**Collected data**
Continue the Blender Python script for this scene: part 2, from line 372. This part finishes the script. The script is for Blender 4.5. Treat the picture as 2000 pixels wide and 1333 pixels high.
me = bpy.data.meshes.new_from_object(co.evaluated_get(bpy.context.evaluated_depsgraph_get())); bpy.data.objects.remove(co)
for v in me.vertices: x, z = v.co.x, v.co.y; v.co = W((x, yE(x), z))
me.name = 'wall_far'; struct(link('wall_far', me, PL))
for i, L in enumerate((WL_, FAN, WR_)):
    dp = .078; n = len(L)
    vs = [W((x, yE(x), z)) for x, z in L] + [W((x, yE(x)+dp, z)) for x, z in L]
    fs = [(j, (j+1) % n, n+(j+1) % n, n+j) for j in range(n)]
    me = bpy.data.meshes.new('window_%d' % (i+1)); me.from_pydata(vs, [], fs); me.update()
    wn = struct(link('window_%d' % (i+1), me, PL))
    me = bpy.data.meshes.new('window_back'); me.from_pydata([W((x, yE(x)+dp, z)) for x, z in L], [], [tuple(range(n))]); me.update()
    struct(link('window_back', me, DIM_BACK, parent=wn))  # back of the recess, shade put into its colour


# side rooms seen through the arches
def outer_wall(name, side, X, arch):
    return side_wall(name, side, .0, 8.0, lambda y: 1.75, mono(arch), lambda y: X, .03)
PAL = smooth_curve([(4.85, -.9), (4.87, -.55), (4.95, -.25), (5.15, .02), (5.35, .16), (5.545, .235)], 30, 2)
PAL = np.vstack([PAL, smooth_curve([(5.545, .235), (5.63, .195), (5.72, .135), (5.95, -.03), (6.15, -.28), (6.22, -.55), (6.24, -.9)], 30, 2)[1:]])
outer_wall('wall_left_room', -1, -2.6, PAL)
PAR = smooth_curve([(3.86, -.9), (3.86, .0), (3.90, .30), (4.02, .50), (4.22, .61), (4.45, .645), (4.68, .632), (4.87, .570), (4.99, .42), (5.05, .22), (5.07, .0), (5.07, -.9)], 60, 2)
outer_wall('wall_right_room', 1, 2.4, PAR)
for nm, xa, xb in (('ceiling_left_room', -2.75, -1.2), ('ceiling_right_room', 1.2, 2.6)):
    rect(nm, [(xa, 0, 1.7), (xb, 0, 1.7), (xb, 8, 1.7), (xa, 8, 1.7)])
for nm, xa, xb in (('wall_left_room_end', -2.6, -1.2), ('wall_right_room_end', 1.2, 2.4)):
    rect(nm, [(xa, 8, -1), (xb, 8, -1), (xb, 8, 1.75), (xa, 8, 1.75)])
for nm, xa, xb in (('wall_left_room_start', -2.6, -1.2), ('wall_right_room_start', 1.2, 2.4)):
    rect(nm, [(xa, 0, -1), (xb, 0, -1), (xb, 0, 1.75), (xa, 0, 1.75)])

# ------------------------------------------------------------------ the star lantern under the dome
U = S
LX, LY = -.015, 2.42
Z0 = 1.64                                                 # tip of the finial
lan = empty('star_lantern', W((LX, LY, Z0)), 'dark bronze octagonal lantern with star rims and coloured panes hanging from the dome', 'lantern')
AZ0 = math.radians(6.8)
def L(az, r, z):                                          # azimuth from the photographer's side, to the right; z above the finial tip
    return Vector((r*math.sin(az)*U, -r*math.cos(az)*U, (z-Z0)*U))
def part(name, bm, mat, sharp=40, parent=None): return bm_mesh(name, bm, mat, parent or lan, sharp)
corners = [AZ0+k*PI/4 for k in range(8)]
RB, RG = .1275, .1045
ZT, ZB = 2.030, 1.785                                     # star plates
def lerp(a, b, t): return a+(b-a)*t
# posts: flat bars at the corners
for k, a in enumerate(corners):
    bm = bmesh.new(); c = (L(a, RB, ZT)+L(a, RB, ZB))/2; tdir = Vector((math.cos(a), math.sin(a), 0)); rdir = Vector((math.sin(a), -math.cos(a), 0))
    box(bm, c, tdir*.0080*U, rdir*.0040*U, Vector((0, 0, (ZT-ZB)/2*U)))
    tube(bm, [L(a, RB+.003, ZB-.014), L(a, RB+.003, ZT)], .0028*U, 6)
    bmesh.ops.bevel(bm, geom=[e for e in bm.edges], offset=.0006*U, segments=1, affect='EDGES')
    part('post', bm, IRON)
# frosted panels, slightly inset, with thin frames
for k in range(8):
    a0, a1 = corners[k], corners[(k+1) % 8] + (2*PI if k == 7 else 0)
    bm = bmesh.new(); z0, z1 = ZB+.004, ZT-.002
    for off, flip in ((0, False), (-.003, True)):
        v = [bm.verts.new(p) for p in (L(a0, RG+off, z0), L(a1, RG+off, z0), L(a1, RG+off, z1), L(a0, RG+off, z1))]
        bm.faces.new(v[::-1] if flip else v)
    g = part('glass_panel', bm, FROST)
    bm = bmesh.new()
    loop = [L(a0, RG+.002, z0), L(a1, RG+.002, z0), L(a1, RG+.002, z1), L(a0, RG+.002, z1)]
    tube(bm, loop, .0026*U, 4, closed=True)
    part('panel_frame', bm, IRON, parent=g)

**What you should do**
Copy out each line exactly as written.

**Task answer**
Continue the Blender Python script for this scene: part 2, from line 372. This part finishes the script. The script is for Blender 4.5. Treat the picture as 2000 pixels wide and 1333 pixels high.
me = bpy.data.meshes.new_from_object(co.evaluated_get(bpy.context.evaluated_depsgraph_get())); bpy.data.objects.remove(co)
for v in me.vertices: x, z = v.co.x, v.co.y; v.co = W((x, yE(x), z))
me.name = 'wall_far'; struct(link('wall_far', me, PL))
for i, L in enumerate((WL_, FAN, WR_)):
    dp = .078; n = len(L)
    vs = [W((x, yE(x), z)) for x, z in L] + [W((x, yE(x)+dp, z)) for x, z in L]
    fs = [(j, (j+1) % n, n+(j+1) % n, n+j) for j in range(n)]
    me = bpy.data.meshes.new('window_%d' % (i+1)); me.from_pydata(vs, [], fs); me.update()
    wn = struct(link('window_%d' % (i+1), me, PL))
    me = bpy.data.meshes.new('window_back'); me.from_pydata([W((x, yE(x)+dp, z)) for x, z in L], [], [tuple(range(n))]); me.update()
    struct(link('window_back', me, DIM_BACK, parent=wn))  # back of the recess, shade put into its colour


# side rooms seen through the arches
def outer_wall(name, side, X, arch):
    return side_wall(name, side, .0, 8.0, lambda y: 1.75, mono(arch), lambda y: X, .03)
PAL = smooth_curve([(4.85, -.9), (4.87, -.55), (4.95, -.25), (5.15, .02), (5.35, .16), (5.545, .235)], 30, 2)
PAL = np.vstack([PAL, smooth_curve([(5.545, .235), (5.63, .195), (5.72, .135), (5.95, -.03), (6.15, -.28), (6.22, -.55), (6.24, -.9)], 30, 2)[1:]])
outer_wall('wall_left_room', -1, -2.6, PAL)
PAR = smooth_curve([(3.86, -.9), (3.86, .0), (3.90, .30), (4.02, .50), (4.22, .61), (4.45, .645), (4.68, .632), (4.87, .570), (4.99, .42), (5.05, .22), (5.07, .0), (5.07, -.9)], 60, 2)
outer_wall('wall_right_room', 1, 2.4, PAR)
for nm, xa, xb in (('ceiling_left_room', -2.75, -1.2), ('ceiling_right_room', 1.2, 2.6)):
    rect(nm, [(xa, 0, 1.7), (xb, 0, 1.7), (xb, 8, 1.7), (xa, 8, 1.7)])
for nm, xa, xb in (('wall_left_room_end', -2.6, -1.2), ('wall_right_room_end', 1.2, 2.4)):
    rect(nm, [(xa, 8, -1), (xb, 8, -1), (xb, 8, 1.75), (xa, 8, 1.75)])
for nm, xa, xb in (('wall_left_room_start', -2.6, -1.2), ('wall_right_room_start', 1.2, 2.4)):
    rect(nm, [(xa, 0, -1), (xb, 0, -1), (xb, 0, 1.75), (xa, 0, 1.75)])

# ------------------------------------------------------------------ the star lantern under the dome
U = S
LX, LY = -.015, 2.42
Z0 = 1.64                                                 # tip of the finial
lan = empty('star_lantern', W((LX, LY, Z0)), 'dark bronze octagonal lantern with star rims and coloured panes hanging from the dome', 'lantern')
AZ0 = math.radians(6.8)
def L(az, r, z):                                          # azimuth from the photographer's side, to the right; z above the finial tip
    return Vector((r*math.sin(az)*U, -r*math.cos(az)*U, (z-Z0)*U))
def part(name, bm, mat, sharp=40, parent=None): return bm_mesh(name, bm, mat, parent or lan, sharp)
corners = [AZ0+k*PI/4 for k in range(8)]
RB, RG = .1275, .1045
ZT, ZB = 2.030, 1.785                                     # star plates
def lerp(a, b, t): return a+(b-a)*t
# posts: flat bars at the corners
for k, a in enumerate(corners):
    bm = bmesh.new(); c = (L(a, RB, ZT)+L(a, RB, ZB))/2; tdir = Vector((math.cos(a), math.sin(a), 0)); rdir = Vector((math.sin(a), -math.cos(a), 0))
    box(bm, c, tdir*.0080*U, rdir*.0040*U, Vector((0, 0, (ZT-ZB)/2*U)))
    tube(bm, [L(a, RB+.003, ZB-.014), L(a, RB+.003, ZT)], .0028*U, 6)
    bmesh.ops.bevel(bm, geom=[e for e in bm.edges], offset=.0006*U, segments=1, affect='EDGES')
    part('post', bm, IRON)
# frosted panels, slightly inset, with thin frames
for k in range(8):
    a0, a1 = corners[k], corners[(k+1) % 8] + (2*PI if k == 7 else 0)
    bm = bmesh.new(); z0, z1 = ZB+.004, ZT-.002
    for off, flip in ((0, False), (-.003, True)):
        v = [bm.verts.new(p) for p in (L(a0, RG+off, z0), L(a1, RG+off, z0), L(a1, RG+off, z1), L(a0, RG+off, z1))]
        bm.faces.new(v[::-1] if flip else v)
    g = part('glass_panel', bm, FROST)
    bm = bmesh.new()
    loop = [L(a0, RG+.002, z0), L(a1, RG+.002, z0), L(a1, RG+.002, z1), L(a0, RG+.002, z1)]
    tube(bm, loop, .0026*U, 4, closed=True)
    part('panel_frame', bm, IRON, parent=g)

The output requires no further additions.